Give only the count of lines containing "scene".
── Data shown ──
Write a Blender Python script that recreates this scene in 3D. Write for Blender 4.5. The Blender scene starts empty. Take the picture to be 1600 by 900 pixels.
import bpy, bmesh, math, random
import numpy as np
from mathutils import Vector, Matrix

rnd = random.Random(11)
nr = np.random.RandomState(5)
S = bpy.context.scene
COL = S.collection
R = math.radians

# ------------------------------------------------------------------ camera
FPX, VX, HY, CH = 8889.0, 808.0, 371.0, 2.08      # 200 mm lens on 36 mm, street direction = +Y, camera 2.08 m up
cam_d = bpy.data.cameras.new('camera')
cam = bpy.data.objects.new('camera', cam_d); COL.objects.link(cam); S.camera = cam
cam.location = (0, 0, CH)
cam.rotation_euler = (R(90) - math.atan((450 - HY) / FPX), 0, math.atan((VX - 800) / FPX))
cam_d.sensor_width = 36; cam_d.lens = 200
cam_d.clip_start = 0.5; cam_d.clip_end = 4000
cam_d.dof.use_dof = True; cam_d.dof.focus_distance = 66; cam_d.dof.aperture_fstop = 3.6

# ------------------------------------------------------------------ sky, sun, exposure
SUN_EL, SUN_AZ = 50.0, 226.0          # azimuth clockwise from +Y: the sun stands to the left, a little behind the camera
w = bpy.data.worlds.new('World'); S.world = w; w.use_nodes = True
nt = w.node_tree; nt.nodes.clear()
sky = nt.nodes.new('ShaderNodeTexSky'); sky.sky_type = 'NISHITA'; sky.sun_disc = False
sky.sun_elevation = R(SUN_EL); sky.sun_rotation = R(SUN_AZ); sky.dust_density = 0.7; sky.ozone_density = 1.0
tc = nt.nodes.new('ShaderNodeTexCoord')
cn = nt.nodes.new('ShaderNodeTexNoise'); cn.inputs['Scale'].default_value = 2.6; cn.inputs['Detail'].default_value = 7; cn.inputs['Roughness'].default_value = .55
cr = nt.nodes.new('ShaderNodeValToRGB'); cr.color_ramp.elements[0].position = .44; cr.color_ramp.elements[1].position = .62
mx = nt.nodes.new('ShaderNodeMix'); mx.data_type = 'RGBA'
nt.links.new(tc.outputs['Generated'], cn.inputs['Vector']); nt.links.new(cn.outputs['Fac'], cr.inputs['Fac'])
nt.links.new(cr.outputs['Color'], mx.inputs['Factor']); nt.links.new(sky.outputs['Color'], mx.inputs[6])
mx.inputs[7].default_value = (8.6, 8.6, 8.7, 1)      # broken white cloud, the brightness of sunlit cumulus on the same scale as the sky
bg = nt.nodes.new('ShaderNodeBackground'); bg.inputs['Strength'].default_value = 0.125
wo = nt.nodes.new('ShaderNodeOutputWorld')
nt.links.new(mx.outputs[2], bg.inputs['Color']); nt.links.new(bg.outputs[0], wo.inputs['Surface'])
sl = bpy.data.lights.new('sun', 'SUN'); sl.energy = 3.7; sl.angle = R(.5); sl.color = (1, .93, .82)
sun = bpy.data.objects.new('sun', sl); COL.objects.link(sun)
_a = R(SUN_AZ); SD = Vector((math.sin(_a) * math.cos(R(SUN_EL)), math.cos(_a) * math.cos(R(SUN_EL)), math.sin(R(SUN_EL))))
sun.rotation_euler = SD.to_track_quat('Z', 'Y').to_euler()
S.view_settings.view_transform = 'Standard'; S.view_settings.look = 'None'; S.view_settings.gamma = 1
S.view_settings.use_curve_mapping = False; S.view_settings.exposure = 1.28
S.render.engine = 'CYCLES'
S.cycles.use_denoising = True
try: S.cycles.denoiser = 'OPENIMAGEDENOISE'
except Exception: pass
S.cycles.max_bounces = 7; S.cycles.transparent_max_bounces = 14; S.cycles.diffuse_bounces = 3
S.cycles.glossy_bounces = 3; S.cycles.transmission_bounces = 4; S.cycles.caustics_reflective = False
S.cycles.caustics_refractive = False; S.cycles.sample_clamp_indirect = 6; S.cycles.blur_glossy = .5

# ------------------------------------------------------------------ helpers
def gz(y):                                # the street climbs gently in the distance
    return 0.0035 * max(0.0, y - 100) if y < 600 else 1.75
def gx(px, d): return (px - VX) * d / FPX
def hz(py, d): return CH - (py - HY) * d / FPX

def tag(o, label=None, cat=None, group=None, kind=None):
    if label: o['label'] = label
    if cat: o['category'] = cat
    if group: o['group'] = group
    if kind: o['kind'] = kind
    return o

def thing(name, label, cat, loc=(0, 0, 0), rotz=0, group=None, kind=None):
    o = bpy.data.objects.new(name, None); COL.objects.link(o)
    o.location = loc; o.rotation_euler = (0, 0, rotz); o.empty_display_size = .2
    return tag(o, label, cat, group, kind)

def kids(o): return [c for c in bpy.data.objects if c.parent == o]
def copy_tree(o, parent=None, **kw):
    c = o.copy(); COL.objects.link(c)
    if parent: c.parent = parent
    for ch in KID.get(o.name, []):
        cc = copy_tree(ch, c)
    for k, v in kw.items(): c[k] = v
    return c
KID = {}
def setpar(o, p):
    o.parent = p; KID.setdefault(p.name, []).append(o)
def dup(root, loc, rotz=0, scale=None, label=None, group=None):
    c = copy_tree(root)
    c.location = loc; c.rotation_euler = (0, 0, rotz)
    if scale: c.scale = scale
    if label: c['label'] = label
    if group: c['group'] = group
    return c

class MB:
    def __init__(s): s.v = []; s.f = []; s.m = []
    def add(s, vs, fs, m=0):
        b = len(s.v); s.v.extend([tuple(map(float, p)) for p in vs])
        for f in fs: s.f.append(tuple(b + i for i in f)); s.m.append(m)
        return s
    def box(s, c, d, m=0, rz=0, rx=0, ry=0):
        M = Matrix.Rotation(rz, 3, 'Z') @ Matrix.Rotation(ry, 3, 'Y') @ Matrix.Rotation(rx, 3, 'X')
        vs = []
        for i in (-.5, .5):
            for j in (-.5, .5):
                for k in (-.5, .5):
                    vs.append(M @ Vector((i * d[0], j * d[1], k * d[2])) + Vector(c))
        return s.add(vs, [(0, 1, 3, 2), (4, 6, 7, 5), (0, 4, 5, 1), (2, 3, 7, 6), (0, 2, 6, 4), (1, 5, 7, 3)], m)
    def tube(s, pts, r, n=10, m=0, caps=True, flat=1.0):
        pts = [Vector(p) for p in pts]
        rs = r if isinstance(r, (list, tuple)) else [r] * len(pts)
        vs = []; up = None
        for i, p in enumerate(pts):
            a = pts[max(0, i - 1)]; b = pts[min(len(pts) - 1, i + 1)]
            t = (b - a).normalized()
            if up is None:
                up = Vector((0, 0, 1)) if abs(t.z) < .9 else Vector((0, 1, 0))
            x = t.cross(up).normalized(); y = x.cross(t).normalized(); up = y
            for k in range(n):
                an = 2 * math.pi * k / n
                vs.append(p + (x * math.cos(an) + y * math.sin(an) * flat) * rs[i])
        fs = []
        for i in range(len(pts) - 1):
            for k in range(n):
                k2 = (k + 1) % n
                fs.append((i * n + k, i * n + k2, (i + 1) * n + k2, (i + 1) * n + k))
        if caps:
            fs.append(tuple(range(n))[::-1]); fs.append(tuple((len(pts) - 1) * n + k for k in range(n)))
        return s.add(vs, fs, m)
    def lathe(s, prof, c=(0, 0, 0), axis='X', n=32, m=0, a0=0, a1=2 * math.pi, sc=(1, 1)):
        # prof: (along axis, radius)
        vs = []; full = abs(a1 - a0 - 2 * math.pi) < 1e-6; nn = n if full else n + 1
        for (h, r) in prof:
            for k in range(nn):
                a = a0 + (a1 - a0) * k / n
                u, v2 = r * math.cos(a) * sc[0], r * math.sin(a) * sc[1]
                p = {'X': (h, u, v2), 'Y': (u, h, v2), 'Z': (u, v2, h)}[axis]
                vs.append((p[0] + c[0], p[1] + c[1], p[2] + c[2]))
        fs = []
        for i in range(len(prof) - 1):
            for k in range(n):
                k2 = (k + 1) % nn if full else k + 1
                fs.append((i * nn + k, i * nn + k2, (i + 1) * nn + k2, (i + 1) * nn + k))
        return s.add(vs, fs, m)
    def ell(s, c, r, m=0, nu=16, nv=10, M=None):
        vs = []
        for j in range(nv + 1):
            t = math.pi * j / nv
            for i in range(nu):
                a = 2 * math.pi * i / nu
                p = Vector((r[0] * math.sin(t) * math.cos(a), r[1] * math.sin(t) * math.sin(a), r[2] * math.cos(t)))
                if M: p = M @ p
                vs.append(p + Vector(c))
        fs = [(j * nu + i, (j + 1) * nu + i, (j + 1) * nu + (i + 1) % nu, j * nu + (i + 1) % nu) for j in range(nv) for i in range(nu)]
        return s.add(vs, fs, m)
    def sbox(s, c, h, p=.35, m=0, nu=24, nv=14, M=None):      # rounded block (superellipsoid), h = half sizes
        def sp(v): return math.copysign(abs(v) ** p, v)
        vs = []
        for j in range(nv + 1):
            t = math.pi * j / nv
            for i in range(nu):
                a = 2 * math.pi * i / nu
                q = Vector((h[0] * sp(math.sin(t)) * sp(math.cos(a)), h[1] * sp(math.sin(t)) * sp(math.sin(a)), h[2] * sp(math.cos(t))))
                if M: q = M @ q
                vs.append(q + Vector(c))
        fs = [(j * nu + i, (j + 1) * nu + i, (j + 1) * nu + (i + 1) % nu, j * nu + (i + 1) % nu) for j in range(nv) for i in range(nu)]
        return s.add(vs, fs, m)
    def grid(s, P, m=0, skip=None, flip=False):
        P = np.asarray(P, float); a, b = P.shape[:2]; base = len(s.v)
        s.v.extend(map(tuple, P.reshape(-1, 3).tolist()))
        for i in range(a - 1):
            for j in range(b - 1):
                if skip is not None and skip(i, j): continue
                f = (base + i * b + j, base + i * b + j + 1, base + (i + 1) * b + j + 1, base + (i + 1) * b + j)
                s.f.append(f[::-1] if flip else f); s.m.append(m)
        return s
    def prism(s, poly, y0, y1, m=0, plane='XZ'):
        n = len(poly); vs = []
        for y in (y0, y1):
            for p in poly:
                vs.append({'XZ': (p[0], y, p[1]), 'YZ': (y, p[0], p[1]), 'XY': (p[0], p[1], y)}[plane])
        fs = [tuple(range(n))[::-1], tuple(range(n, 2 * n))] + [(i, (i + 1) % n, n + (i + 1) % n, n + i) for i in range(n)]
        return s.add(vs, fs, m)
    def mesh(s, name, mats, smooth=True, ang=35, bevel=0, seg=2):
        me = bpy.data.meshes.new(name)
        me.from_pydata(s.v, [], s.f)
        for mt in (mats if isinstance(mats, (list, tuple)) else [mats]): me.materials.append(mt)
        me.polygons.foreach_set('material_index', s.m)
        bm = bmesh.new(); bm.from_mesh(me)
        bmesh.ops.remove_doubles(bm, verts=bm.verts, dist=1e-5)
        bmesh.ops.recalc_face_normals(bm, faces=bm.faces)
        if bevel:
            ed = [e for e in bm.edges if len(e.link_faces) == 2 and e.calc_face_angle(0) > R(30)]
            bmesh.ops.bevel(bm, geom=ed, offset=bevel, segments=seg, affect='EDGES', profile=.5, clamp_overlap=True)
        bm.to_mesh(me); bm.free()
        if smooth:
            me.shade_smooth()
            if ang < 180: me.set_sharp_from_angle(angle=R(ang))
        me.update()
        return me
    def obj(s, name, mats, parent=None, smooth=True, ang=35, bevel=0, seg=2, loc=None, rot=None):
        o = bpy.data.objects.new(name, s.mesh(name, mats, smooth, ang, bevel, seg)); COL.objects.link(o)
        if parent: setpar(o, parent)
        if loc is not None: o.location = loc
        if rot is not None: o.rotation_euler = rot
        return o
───
Answer to the problem - 2